Born in Wales, Van Booy arrived in the United States on a scholarship to play football for Campbellsville University in Kentucky. He teaches part-time and lectures frequently in the United States, United Kingdom, and China. He has also contributed essays to the New York Times, the Washington Post, the BBC, and other media. He owns pet mice, including one named Sipsworth, which inspired him to write the novel Sipsworth. Van Booy lives in New York City, where he is also a book editor and a volunteer EMT crew chief.

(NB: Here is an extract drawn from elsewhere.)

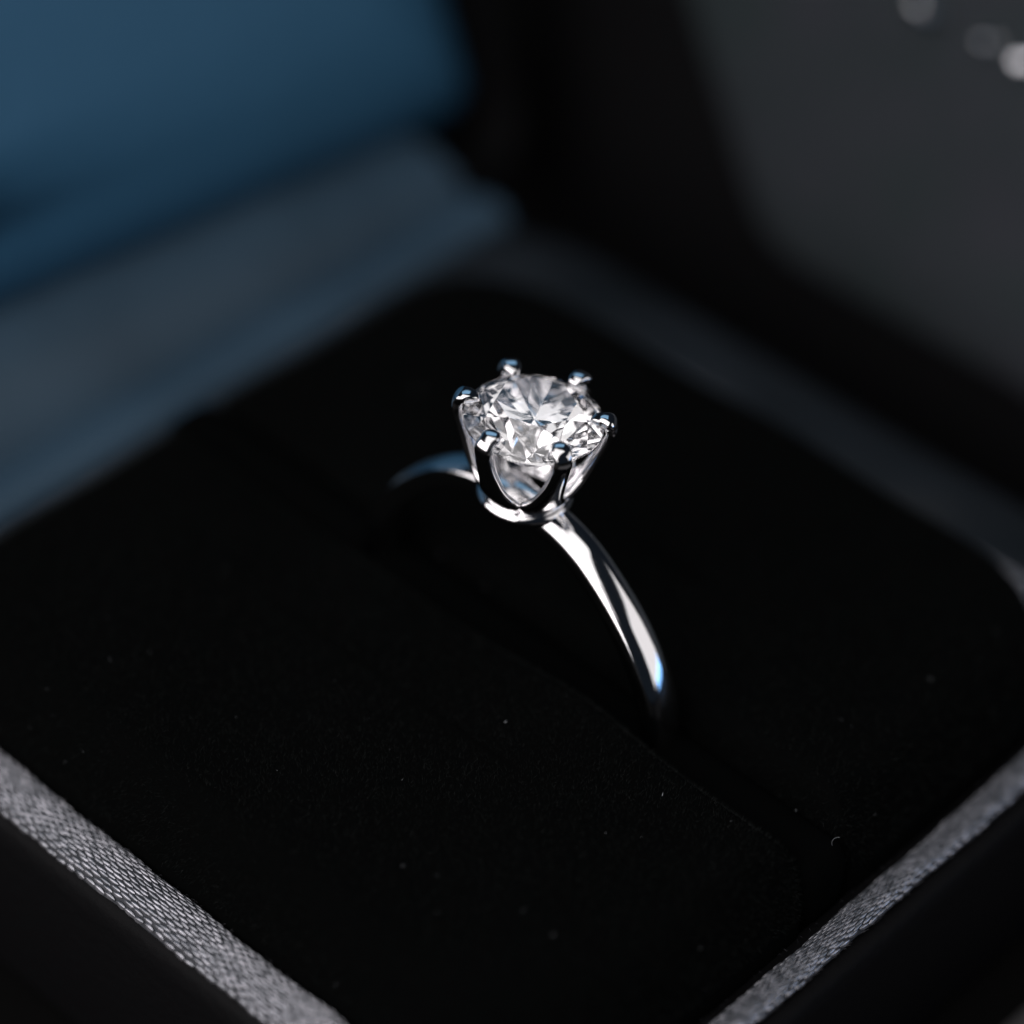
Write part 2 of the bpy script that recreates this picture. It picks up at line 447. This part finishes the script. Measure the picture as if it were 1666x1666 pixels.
# prongs: petals of a tulip cup that narrow into claws
path = [(1.75, -4.25), (2.05, -3.85), (2.36, -3.32), (2.60, -2.88), (2.82, -2.42), (3.03, -1.92), (3.24, -1.42), (3.44, -0.92), (3.62, -0.42),
        (3.75, 0.0), (3.81, 0.32), (3.77, 0.60), (3.61, 0.82), (3.37, 0.92), (3.11, 0.90), (2.89, 0.80), (2.74, 0.68)]
halfw = [0.92, 1.075, 1.236, 0.92, 0.72, 0.61, 0.53, 0.49, 0.47, 0.46, 0.46, 0.465, 0.47, 0.46, 0.42, 0.33, 0.12]
thick = [0.50, 0.52, 0.54, 0.56, 0.58, 0.60, 0.60, 0.59, 0.58, 0.57, 0.58, 0.60, 0.60, 0.57, 0.49, 0.36, 0.12]
def catmull(arr, n):
    a = np.array(arr, float); out = []
    for i in range(len(a)-1):
        p0 = a[max(i-1, 0)]; p1 = a[i]; p2 = a[i+1]; p3 = a[min(i+2, len(a)-1)]
        for j in range(n):
            t = j/n
            out.append(0.5*((2*p1)+(p2-p0)*t+(2*p0-5*p1+4*p2-p3)*t*t+(3*p1-p0-3*p2+p3)*t**3))
    out.append(a[-1]); return np.array(out)
def prong_mesh(phase, k):
    rr_ = random.Random(40+k)
    pa = [(r+(rr_.uniform(-.035, .035) if i > 9 else 0), z+(rr_.uniform(-.04, .04) if i > 9 else 0)) for i, (r, z) in enumerate(path)]
    hwv = [h*(rr_.uniform(0.88, 1.14) if i > 9 else 1) for i, h in enumerate(halfw)]
    pp = catmull(np.column_stack([pa, hwv, thick]), 4)
    loops = []
    for i in range(len(pp)):
        r, z, hw, th = pp[i]
        t = pp[min(i+1, len(pp)-1), :2]-pp[max(i-1, 0), :2]; t /= np.linalg.norm(t)
        nr, nz = t[1], -t[0]                          # outward normal in the r-z plane
        loop = []
        for k in range(28):
            a = 2*math.pi*k/28; ca, sa = math.cos(a), math.sin(a)
            la = math.copysign(abs(ca)**0.72, ca); ta = math.copysign(abs(sa)**0.62, sa)
            rr = r+nr*th/2*ta; zz = z+nz*th/2*ta
            if i < 13*4:
                ang = phase+la*hw/r
            else:
                ang = phase+la*hw/3.45
            loop.append(G(rr*math.cos(ang), rr*math.sin(ang), zz))
        loops.append(loop)
    return loft(loops, cap0=True, cap1=True)
for k in range(6):                                   # each claw filed down a little differently
    v, f = prong_mesh(math.radians(33+60*k), k)
    link('prong', v, f, M['platinum'], ring)

# the round brilliant
def brilliant(rg, table, crown_h, pav_h, gth):
    rt = rg*table; T = []; S_ = []; L_ = []
    c8 = math.pi/4; c16 = math.pi/8
    Tt = [np.array([rt*math.cos(k*c8), rt*math.sin(k*c8), gth+crown_h]) for k in range(8)]
    rs = rt*math.cos(c16)+(rg-rt*math.cos(c16))*0.52
    zs = gth+crown_h*(rg-rs*math.cos(c16))/(rg-rt)
    Ss = [np.array([rs*math.cos(k*c8+c16), rs*math.sin(k*c8+c16), zs]) for k in range(8)]
    rl = rg*0.23
    zl = -gth-pav_h*(1-rl*math.cos(c16)/rg)
    Ls = [np.array([rl*math.cos(k*c8+c16), rl*math.sin(k*c8+c16), zl]) for k in range(8)]
    NA = 8
    def gp(a): return np.array([rg*math.cos(a), rg*math.sin(a), 0])
    verts = []; faces = []
    def add(p): verts.append(tuple(p)); return len(verts)-1
    Ti = [add(p) for p in Tt]; Si = [add(p) for p in Ss]; Li = [add(p) for p in Ls]; cu = add((0, 0, -gth-pav_h))
    up = []; lo = []
    for h in range(16):
        a0 = h*c16; k = h//2
        star = Ss[k]; low = Ls[k]
        g0, g1 = gp(a0), gp(a0+c16)
        for base, sgn, arr in ((star, 1, up), (low, -1, lo)):
            A = g0+[0, 0, sgn*gth]; Bq = g1+[0, 0, sgn*gth]; nq = np.cross(A-base, Bq-base)
            for i in range(NA):
                a = a0+c16*i/NA; q = gp(a)
                z = base[2]-(nq[0]*(q[0]-base[0])+nq[1]*(q[1]-base[1]))/nq[2]
                arr.append(add((q[0], q[1], z)))
    N = 16*NA
    for k in range(8):
        faces.append((Ti[k], Si[(k-1) % 8], up[(2*k*NA) % N], Si[k]))            # bezel kites
        faces.append((Ti[k], Si[k], Ti[(k+1) % 8]))                               # stars
        faces.append((cu, Li[k], lo[(2*k*NA) % N], Li[(k-1) % 8]))                # pavilion mains
    faces.append(tuple(Ti))
    for h in range(16):
        k = h//2
        faces.append((Si[k],)+tuple(up[(h*NA+i) % N] for i in range(NA+1)))
        faces.append((Li[k],)+tuple(lo[(h*NA+i) % N] for i in range(NA, -1, -1)))
    for i in range(N):
        j = (i+1) % N
        faces.append((up[i], lo[i], lo[j], up[j]))
    return verts, faces
v, f = brilliant(3.43, 0.57, 1.03, 2.92, 0.10)
v = [G(x, y, z+0.17) for x, y, z in v]
link('diamond', v, f, M['diamond'], ring, smooth=False)

# ---------------------------------------------------------------- panel standing behind the box, with a row of beads near its top
PY, PL = 40.0, math.radians(15)
panel = thing('display_panel', 'charcoal fabric display panel with a row of silver beads, standing behind the box', 'display panel', P(5, PY, TABLE))
def Pn(x, s, d): return (x-5, s*math.sin(PL)-d*math.cos(PL), s*math.cos(PL)+d*math.sin(PL))
def quad_loop(pts, rad, ins, d, seg=10):
    """rounded polygon in the panel's plane"""
    cx = sum(p[0] for p in pts)/len(pts); cy_ = sum(p[1] for p in pts)/len(pts); out = []
    n = len(pts)
    for i in range(n):
        a, b, c = (np.array(pts[(i+k) % n], float) for k in (-1, 0, 1))
        u1 = (a-b)/np.linalg.norm(a-b); u2 = (c-b)/np.linalg.norm(c-b)
        bis = u1+u2; bis /= np.linalg.norm(bis); sh = math.sqrt(max(1e-6, (1-u1@u2)/2))
        b2 = b+bis*ins/sh; r = max(rad[i]-ins, 0.2); ang = math.acos(max(-1, min(1, u1@u2))); t = r/math.tan(ang/2)
        p0, p1 = b2+u1*t, b2+u2*t
        for k in range(seg+1):
            q = k/seg; out.append((1-q)**2*p0+2*q*(1-q)*b2+q*q*p1)
    return [Pn(p[0], p[1], d) for p in out]
bd = [(-38, 0.2), (46, 0.2), (46, 38), (-44, 38)]
v, f = loft([quad_loop(bd, [1]*4, i, d) for i, d in ((0.4, -2.4), (0, -2.0), (0, -0.4), (0.4, 0.0))], cap0=True, cap1=True)
link('board', v, f, M['leather'], panel, auto=40)
fc = [(-17.5, 9.0), (42, 9.0), (42, 36), (-40, 36)]
v, f = loft([quad_loop(fc, [7, 3, 3, 3], i, d) for i, d in ((0, -0.2), (0.1, 0.35), (0.6, 0.7), (1.8, 0.95), (5, 1.1))], cap0=True, cap1=True)
link('fabric_face', v, f, M['charcoal'], panel)
bm = bmesh.new(); bmesh.ops.create_icosphere(bm, subdivisions=1, radius=0.05); bme = bpy.data.meshes.new('bead'); bm.to_mesh(bme); bm.free()
bme.materials.append(M['silver'])
for bx in (-34, -32.8, -29, -25.5, -24.6, -20, -17.2, -16.4, -11.4, -10.4, -9.8, -6.6, -6.1, -4.0, -3.5, -0.8, 2.6, 5.2, 9, 12.4, 15, 18.8, 22, 25.7, 29, 31.5, 35):
    o = bpy.data.objects.new('bead', bme); C.objects.link(o); o.parent = panel
    o.location = Vector(Pn(bx, 28.2+random.uniform(-0.25, 0.25), 1.5))*MM; o.rotation_euler = (random.random()*3, random.random()*3, 0)
    k = random.uniform(0.65, 1.25); o.scale = (k, k, k)

# ---------------------------------------------------------------- grey cloth just past the front right side of the box
gc = []
for i in range(40):
    x = 26.8+i*1.2
    gc.append([(x+0.5*math.sin(y*0.11), y, 0.35+0.25*math.sin(x*0.3+y*0.12)*min(1, i/4)) for y in np.linspace(-40, 27, 50)])
vs = [tuple((Vector(p)*MM)+Vector((0, 0, 0))) for r_ in gc for p in r_]
bottom = [tuple(Vector((p[0], p[1], 0.06))*MM) for r_ in gc for p in r_]
nv = len(vs); NYc = 50; fs = []
for i in range(39):
    for j in range(NYc-1):
        a = i*NYc+j; q = (a, a+NYc, a+NYc+1, a+1); fs.append(q); fs.append(tuple(nv+t for t in q[::-1]))
edge = [i*NYc for i in range(40)]+[39*NYc+j for j in range(1, NYc)]+[i*NYc+NYc-1 for i in range(38, -1, -1)]+[j for j in range(NYc-2, 0, -1)]
for a, b in zip(edge, edge[1:]+edge[:1]): fs.append((a, b, nv+b, nv+a))
M['grey'] = mat('grey_cloth', (0.07, 0.068, 0.07), 0.9, Specular_IOR_Level=0.2)
noise_bump(M['grey'], 30, 0.4, 0.02)
o = link('grey_cloth', vs+bottom, fs, M['grey'], raw=True)
o['label'] = 'grey cloth lying on the black table past the bottom right side of the box'; o['category'] = 'cloth'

Sipsworth belongs to the fiction genre characterized by the “found family” trope. In novels of this type, a character who has been lonely or isolated experiences a transformative change. This change, whether external or internal, catalyzes the character to form meaningful connections with others. Over time, these connections develop into a community of friends who come to embody the love, trust, and support typically associated with family. This trope has its roots in classic literature, with George Eliot’s Silas Marner (1861) standing out as a foundational example. In Eliot’s novel, Silas, an isolated and heartbroken man, finds a sense of belonging in his rural community after he adopts an orphaned child.

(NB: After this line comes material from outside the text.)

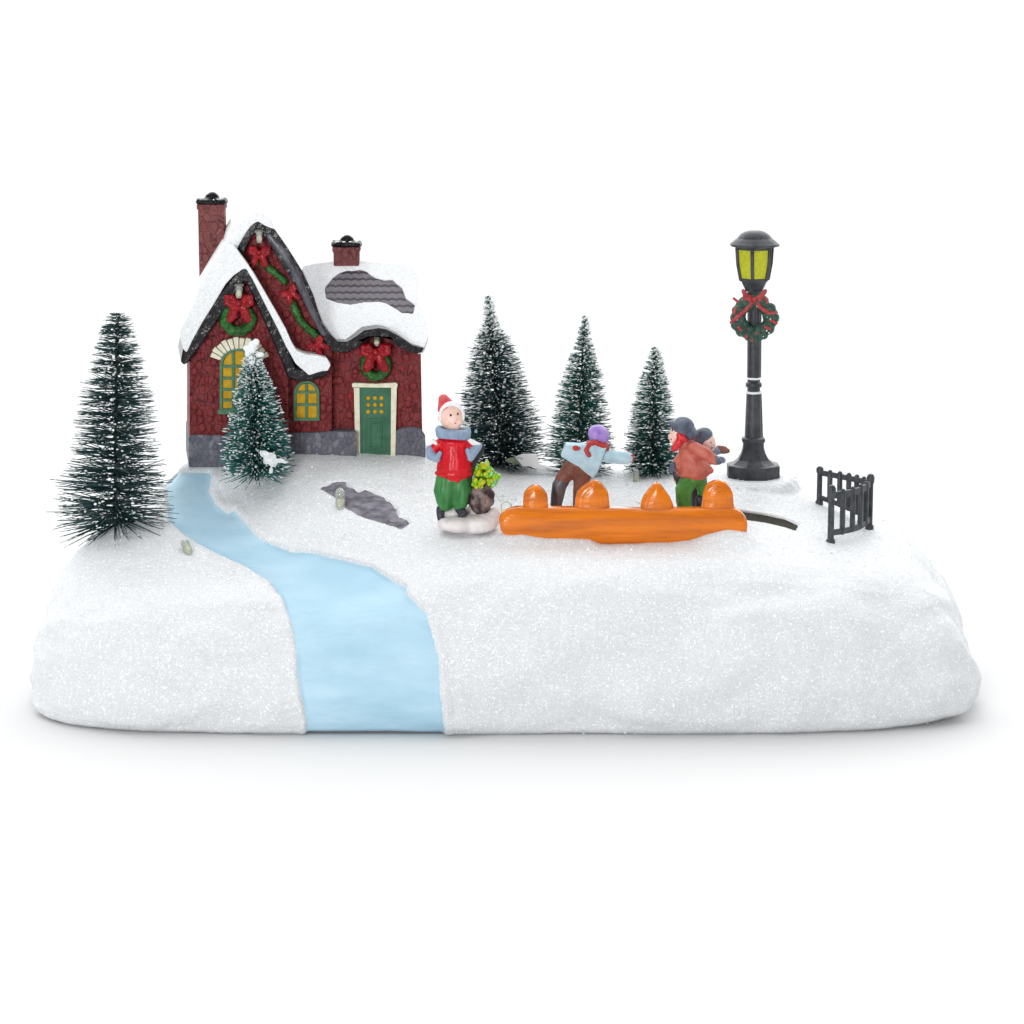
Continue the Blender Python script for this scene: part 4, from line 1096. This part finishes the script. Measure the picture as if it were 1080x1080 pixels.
m = MB(); m.ball(Q(720,450.5), (12.5,12,11)); m.ball(Q(727,456), (8,10,8)); L(m, [(713,448,-3),(706.5,445.5,-3),(705,445,-3)], [4,2.4,1.4], 2)
m.build('cap', 'navy', sk, remesh=.8, sm=1)
m = MB(); L(m, [(719,461,-8),(715,468,-9),(711,473,-10)], [4.4,4,3.4]); L(m, [(716,459,-9),(722,464,-10)], [3,3]); L(m, [(712,468,-2),(720,467,8),(730,463,4)], [3,3,3])
m.build('scarf', mat('scarf_red', (.50,.008,.015), .3, (.62,.03,.04), nscale=.2, bump=.8), sk, remesh=.7, sm=1)
q = MB(); q.ball(Q(709,453.5,-5.6), (.8,.8,1.1), seg=8, rings=6); q.build('eye', 'ink', sk)
q = MB(); q.ball(Q(708,463.2,-3.6), (1.3,.9,.7), seg=8, rings=6); q.build('mouth', 'lip', sk)

Q, L = mk(0)
sk = thing('person', 'skater in a blue grey cap facing right, half hidden behind the skater in coral red', 'person', Q(733, 546), 'skaters on the rink')
m = MB()
m.ball(Q(745,466), (9.5,9,10.5)); m.ball(Q(753.6,469), (2,2,1.8)); m.ball(Q(749,473), (4.5,5,4)); L(m, [(741,471),(738,478)], [4.32,4.32]); L(m, [(736,482),(730,500)], [7.20,7.20])
L(m, [(744,479,8),(756,475,8),(764,474,8)], [3.24,2.88,2.16]); L(m, [(742,484,-6),(753,486,-8),(760,485,-8)], [2.88,2.52,2.16])
L(m, [(726,502),(716,512),(712,506)], [4.32,3.60,2.16]); L(m, [(731,502),(735,530),(734,544)], [5.04,3.96,2.88])
m.build('body', 'skin', sk, remesh=.8, sm=3)
m = MB(); L(m, [(740,479),(732,492),(728,502)], [10,11.5,12]); L(m, [(744,480,6),(755,475.5,8),(759,474.5,8)], [5.5,5,4.6]); L(m, [(742,484,-6),(750,486,-7)], [5,4.6]); L(m, [(716,498),(726,500)], [5,8])
m.build('jacket', 'scarfblue', sk, remesh=.8, sm=2)
m = MB(); L(m, [(727,502),(718,508)], [7,6]); L(m, [(731,502),(735,520),(735,532)], [9,7,6]); m.build('trousers', 'bootgrey', sk, remesh=.8, sm=1)
m = MB(); L(m, [(719,511),(714.5,503),(712,498)], [5,4.6,3.6]); m.build('boot', 'boot', sk, remesh=.8, sm=1)
m = MB(); L(m, [(735,532),(735,543),(739,546)], [5,4.6,4]); m.build('boot', 'boot', sk, remesh=.8, sm=1)
m = MB(); L(m, [(758,473.5,8),(763,475,7),(767,475.5,7)], [4.2,4,3]); L(m, [(762,471.5,6),(766,472.5,5)], [1.6,1.3]); m.build('mitten', 'glovebr', sk, remesh=.6, sm=1)
m = MB(); L(m, [(757,485,-8),(762,485.5,-8)], [3.8,3.6]); L(m, [(759,482.5,-10),(763,483,-11)], [1.4,1.2]); m.build('mitten', 'scarfblue', sk, remesh=.6, sm=1)
m = MB(); m.ball(Q(741.5,459.5), (10.5,10.5,8.5), Matrix.Rotation(-.35, 3, 'Y')); m.ball(Q(738,464), (7,10,7)); m.build('cap', 'navy', sk, remesh=.8, sm=1)
q = MB(); q.ball(Q(749.8,466.8,-7.8), (.9,.8,.9), seg=8, rings=6); q.build('eye', 'ink', sk)
q = MB(); q.ball(Q(751,472.5,-6), (1.3,.9,.7), seg=8, rings=6); q.build('mouth', 'lip', sk)

# ---------------------------------------------------------------- small things on the snow
bulb(198, 578, -55, None, 1.25, (0.35, -0.6, -0.55), 'clear yellowish bulb in the snow left of the river')
bulb(359, 528, 22, None, 1.45, (0.05, -0.45, -0.9), 'clear bulb beside the grey rock patch')
bulb(671, 503, 118, None, 1.05, (0, -0.6, -0.8), 'clear bulb in the snow below the smallest pine tree')
wl = thing('light_bulb', 'loose wire loop of a buried bulb at the left end of the orange fence', 'bulb', P(533, 537, -55), 'small clear bulbs set in the snow')
m = MB(); pts = [P(534+5.5*math.cos(a), 536-7*math.sin(a), -58) for a in [math.pi*(-.35+1.75*k/16) for k in range(17)]]
m.tube(pts, .55, seg=6); m.build('wire', mat('pale_wire', (.42,.48,.36), .3), wl)
m = MB(); m.tube([P(530.5,538,-58), P(531,541,-58)], 1.6, seg=8); m.build('core', 'core', wl)
m = MB(); m.slab([(543,481.5),(551,478.5),(565,478.3),(567,481),(569,489.5),(597,495.5),(596,497),(566,491.8),(551,491.8)], 128, (0, 10, -2))
o = m.build('plastic_piece', 'plate', None, bevel=.6, at=P(556, 491, 128)); tag(o, 'flat white plastic piece lying in the snow between the two tallest back trees', 'plastic piece')
m = MB(); m.slab([(532,485),(538,482.5),(544,482.3),(549,488.5),(545,489.5),(535,487)], 133, (0, 6, -2))
o = m.build('card_piece', 'olive', None, bevel=.4, at=P(540, 488, 133)); tag(o, 'small olive green card piece under the tallest back tree', 'card')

Sipsworth falls within a more specific subset of the found family trope: novels in which the protagonist who “finds” their family is a senior citizen. One of the best-known novels within this subgenre is Fredrik Backman’s A Man Called Ove. First published in English in 2014, the novel centers on a lonely, curmudgeonly older man who is on the brink of suicide when his life is upended by the arrival of a lively young family in his neighborhood. The story captures Ove’s gradual shift from isolation to connection, resonating with readers through its exploration of aging, loneliness, and the rediscovery of purpose later in life. The novel was a New York Times bestseller and was adapted into the 2022 film A Man Called Otto, starring Tom Hanks.
In a similar vein, Vera Wong’s Unsolicited Advice for Murderers by Jesse Q. Sutanto, published in 2023, is about a lonely, elderly shopkeeper whose life takes an unexpected turn when she finds herself solving a murder mystery. In the process, she forms close connections with an eclectic group of individuals whom she comes to see as her new family.
These novels—including Sipsworth—are united by a shared narrative arc in which characters come together by chance but discover they have similar interests or qualities that help them bond. They also share the theme that the families people choose for themselves can mean as much or more than those formed through blood ties.